Malcolm X understood this connection. “We cannot think of being acceptable to others,” the human rights leader once shared, “until we have first proven acceptable to ourselves.”
… And Build Your Strength to Change It
Acceptance is the precursor of change. There is immense power in seeing the challenges of the world as they are and then acting toward yourself and others to create the world as you would like it to be. “Some men never seem to grow old,” wrote Shakespeare. “Satisfied, yet ever dissatisfied, settled, yet ever unsettled, they always enjoy the best of what is, and are the first to find the best of what will be.”
Discover some contentment with your life, even if it’s not 100 percent how you wish it to be right now. Ask yourself, What is positive in the world? Make a list. There are still some beautiful, kind people in it, for instance. Give them their due and pay more attention to them.

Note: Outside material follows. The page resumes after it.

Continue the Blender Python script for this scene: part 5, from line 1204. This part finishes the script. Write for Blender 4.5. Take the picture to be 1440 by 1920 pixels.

Then balance this contentment with the discontentment you feel about the world to renew your energy toward working for social change.
Own Your Life
Once Bill truly acknowledged that he was a POW in Vietnam, once he accepted that his life had been reduced to a fight for survival, he could own his life again instead of struggling psychologically against the dramatic turn it had taken and feeling like the victim of external forces.
“I always knew I was in prison, but after that voice, it just changed,” Bill shared. “I just wasn’t as miserable anymore, and I started to take care of business … I started to exercise as much as I could, and I tried to stay in touch with some of the guys.”
Bill and others who have endured extreme, unimaginable hardships are a reminder to all of us that while it’s true that the only way out is through, it’s also true that the only way through begins with acceptance. Put simply, as I write in my new book Love and Suffering: Break the Emotional Chains that Prevent You from Experiencing Love, acceptance is the first step on your journey toward love—for yourself and others.